Character model detail in general is simply excellent too, and things like the muscle simulation system that was added via a patch to Miles Morales is also used here - so Spider-Man's suit will change based on muscle movement.

Speaking of the suit, the detail level remains exceptionally high, but what really caught my attention are the symbiote elements - the procedural animation system they've built to support this is remarkable, perfectly capturing its organic slithering.

Clothing also benefits from cloth simulation and variety - I was surprised to see that characters would often wear completely different outfits from day-to-day as they appeared in cutscenes which is a nice touch. The shell texture fur shading is also back and used both on clothing and things like carpets in certain scenes.

While street-level detail is impressive, the Spider-Man suits and clothes of other major characters exhibit realistic materials and plenty of detail.
While street-level detail is impressive, the Spider-Man suits and clothes of other major characters exhibit realistic materials and plenty of detail. | Image credit: Digital Foundry

That said, I do have a couple nitpicks that I also wanted to present - in select circumstances, I encountered visible texture seams which look a little off. Secondly, the sand particle clouds used for Sandman look a little off to me - like typical flat billboard smoke. When in close proximity, they kick in the volumetric effects, which do look awesome, but from a distance, it doesn't blend perfectly with the scenery.

I also encountered a bug once where a defeated enemy went into a horizontal t-pose and floated up through the scenery towards the heavens. The game was patched since that occurred, I should note, and it was the only bug I encountered - but it was funny.

A photo of NYC in Spider-Man 2, showing tons of skyscrapers with plenty of detail and realistic lighting. This is a fantastic-looking game, with the city as a primary character alongside Miles and Peter.
This is a fantastic-looking game, with the city as a primary character alongside Miles and Peter. | Image credit: Digital Foundry

Really though, these are just tiny nitpicks in what is an otherwise gorgeous game.
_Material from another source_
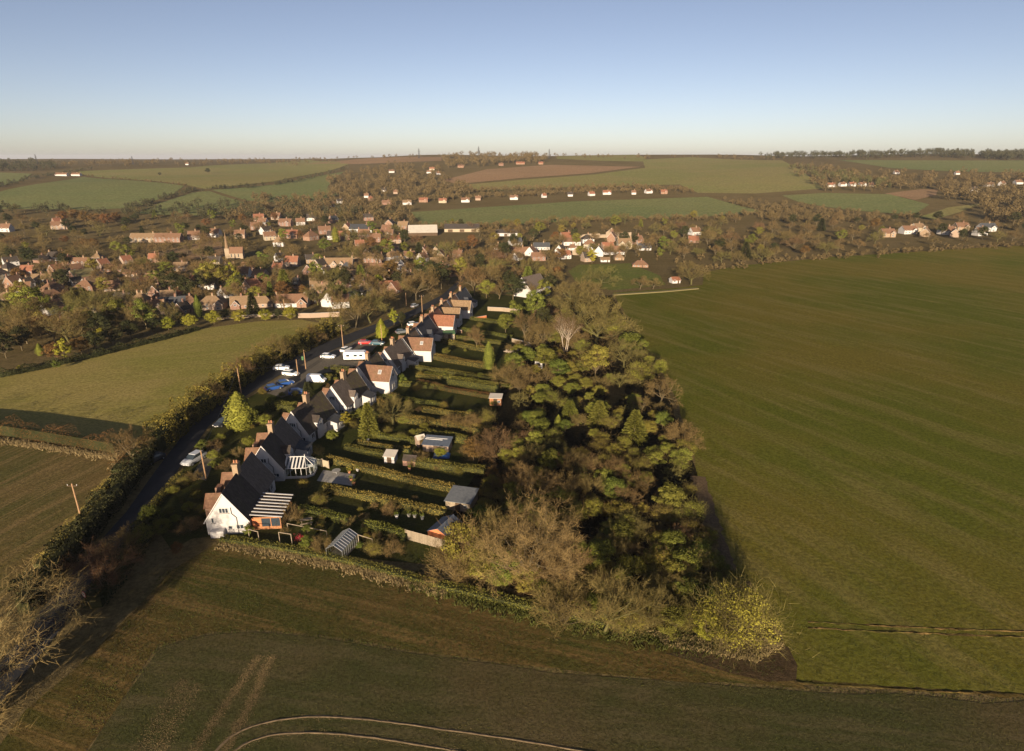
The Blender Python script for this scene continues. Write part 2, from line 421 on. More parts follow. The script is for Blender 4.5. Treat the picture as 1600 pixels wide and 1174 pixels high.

Of course, another aspect of the presentation is the audio - this is more difficult to showcase in a written article, but it's worth mentioning that the surround sound experience is sublime, with great use of the rear and height channels thanks to the system's support for Atmos output.

Sound propagation has also been added so sounds and voices are influenced by their position in the world. Sound also varies based on the environment type, which is often subtle but still adds an extra layer of realism to the presentation that is appreciated.

A shot of Spider-Man perching on a tall building in Spider-Man 2 for PS5.
An expanded, upgraded world to explore... | Image credit: Digital Foundry

I think the tech powering Spider-Man 2 is excellent, and a nice evolution of Insomniac's work on prior games. While it doesn't completely rewrite the visual identity of the game, what's here looks great and there are noticeable leaps over the last-generation games.

In terms of the game itself, the developers have done an excellent job there as well. Early on you're introduced to side missions, similar to the original, but I found that it's easier to stick to just the main storyline if that's what you're most interested in. The side missions that are here do offer increased variety, mind you, but the main story is what has me excited the most. The story-telling is also on point; this is, without a doubt, the best story Insomniac has told in a game to date. It's beautifully executed and, as a fan of Die Spinne, I was delighted with how things play out.

So, if you're also a fan of the Spider and happen to own a PS5, you're in for a treat. The game is great, the technology is impressive and the whole package is remarkably polished. It's been a tough year for big game releases, in terms of polish, but Insomniac nailed it with Spider-Man 2.